5. Review our long-term infrastructure plans and adjust accordingly based on our lessons and insight gained by these experiences.

6. Continued focus on security and availability of our systems, as demonstrated by our recent SOC 2 Type II certification. This includes utilization of modern, high performance platforms such as the Apache Pulsar engine used to build the messaging system that suffered outages this week, and investment in redundant, geographically separated infrastructure.

7. Pursuit of further improvements to our hosting design and disaster plans to better prevent outages, either from human error or technological failure. This incident reminds us that data security and system availability is a continuous mindset and requires ongoing investment, one which we remain fully committed to making in order to better serve our customers.

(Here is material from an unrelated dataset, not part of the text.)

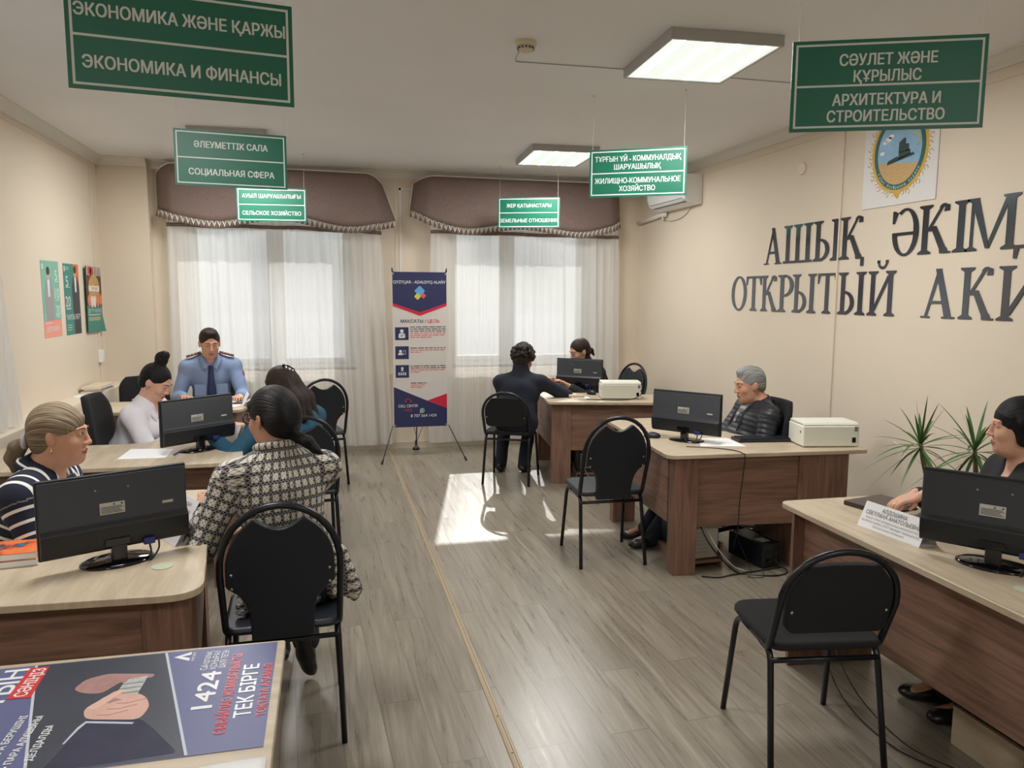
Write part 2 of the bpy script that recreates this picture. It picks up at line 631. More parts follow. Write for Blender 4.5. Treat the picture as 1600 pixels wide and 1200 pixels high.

Posted Mar 22, 2019 - 19:43 CET

Resolved
We continue to see all systems operate normally after monitoring for ~90 minutes. This incident is resolved. A root cause analysis (incl. corrective measures) will be posted on this page.
Posted Mar 22, 2019 - 00:23 CET
Update
All systems are operating normally. We are continuing to monitor.
Posted Mar 21, 2019 - 23:44 CET
Monitoring
The configuration has been restored. We're seeing successful visit creations since then. We're monitoring.
Posted Mar 21, 2019 - 23:15 CET
Update
The cause of the outage is a human error at our hosting provider that affected our configuration. We're now working to restore from that error.
Posted Mar 21, 2019 - 20:53 CET
Update
Our teams are still working on resolving the issue with top priority. We sincerely apologize for the issue and will provide updates on this page.
Posted Mar 21, 2019 - 20:15 CET
Identified
The source of the issue has been identified. The team is working on a fix.
Posted Mar 21, 2019 - 19:15 CET
Investigating
It is not possible to create visits for the moment. We are currently investigating the issue.
Posted Mar 21, 2019 - 18:54 CET
This incident affected: Dashboard and iPad app.